Lourdes and Juan returned to Mexico eight years ago. There were no outward signs of the interest in learning that had been planted in Cambridge until two years ago, when Lourdes went back to high school.
From the standpoint of appearance, she blended in well with girls 16 and 17. But she was haunted by the prospect of failure after such a long absence from studying.
''And,'' she explained, ''I was definitely not the same as them in knowledge. I had had experience. I had traveled and read a lot.'' The classes seemed tedious, and Lourdes found the pace of the literature courses slow, while she needed more time in mathematics and science courses.
Happily for Lourdes, the Ministry of Education in Mexico has established an Open Education program that permits adults to learn at their own pace - offering the one-on-one help of high school teachers as often as three times a week instead of requiring them to attend classes. Credit comes by examination. Lourdes transferred into this program and hopes to get her high school diploma within two years. Then she plans to enroll at the university.
Asked why she has embarked upon this rigorous program, Lourdes, who is not professionally or intellectually ambitious, says: ''My father is retiring now, and he is not interested in anything. He just plays cards and watches TV. I don't want an empty life when I'm older. I don't want Juan to be bored with me when I look older. I don't want Rodrigo and Anapaula to come to me with homework and discover I can't help them.''
''Besides,'' she continues, ''Mexico is changing now. Education is the way to liberation.''
Lourdes is not a member of any organization advocating women's liberation as that term is understood in the United States. She does not want a change of situation. The liberation of which she speaks is wholly mental: liberation from the limitations and boredom of ignorance.
Other adults in the Open Education program of the Ministry of Education or that of the National University have different reasons for enrolling.
Says Teresa Quintanilla, a professor and administrator in the university's Open Education program: ''This is more exciting than the traditional way of earning a degree, which in Mexico is based mainly on rote learning. But in this program people are changing their way of learning; they are reasoning things through; they are learning by discovering.'' Professor Quintanilla says she is most closely involved with math and science teachers who are participating in the Open Education program in order to upgrade their skills and training.
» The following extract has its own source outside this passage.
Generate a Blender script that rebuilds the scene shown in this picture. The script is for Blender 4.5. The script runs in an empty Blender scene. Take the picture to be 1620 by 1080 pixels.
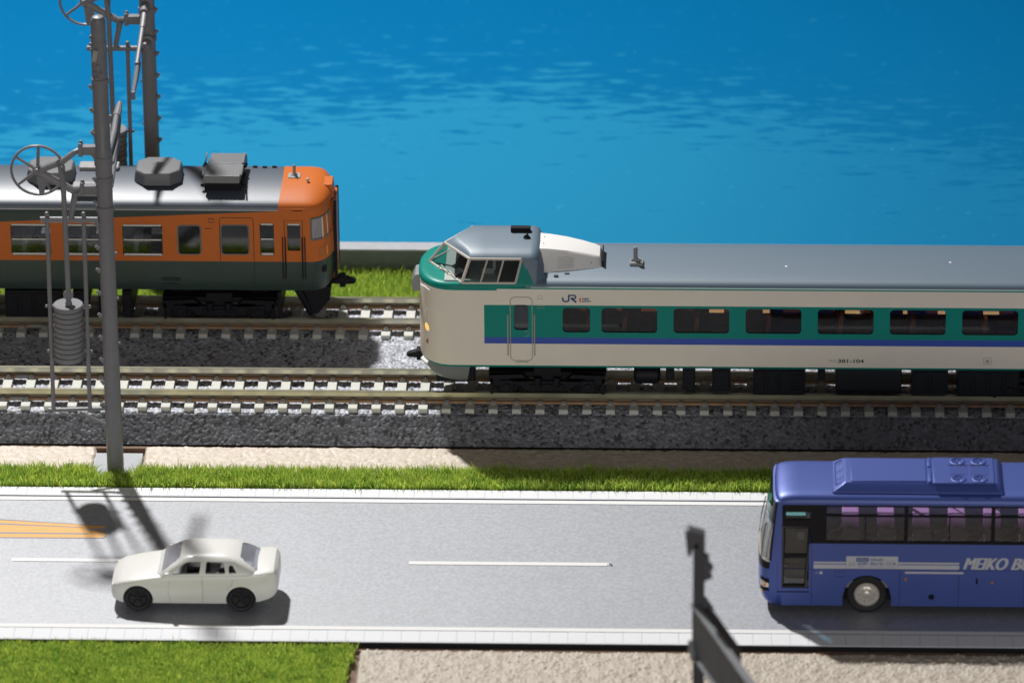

They choose the program because their working schedule does not permit them to attend regular classes in the university.
The recent devaluations of the peso and the drastic inflation in Mexico have been particularly hard on middle-class Mexicans (like Lourdes's husband, Juan) whose salaries have not kept pace with living costs. But Lourdes's experience illustrates what might be viewed as a welcome shift from materialistic to intellectual values, which are less subject to the roller-coaster ups and downs of the economy.
Now Juan is encouraging Lourdes, Anapuala, and Rodrigo to get all the education they can. He recognizes and supports the idea that there is more to life for women than the traditional preoccupation with physical beauty.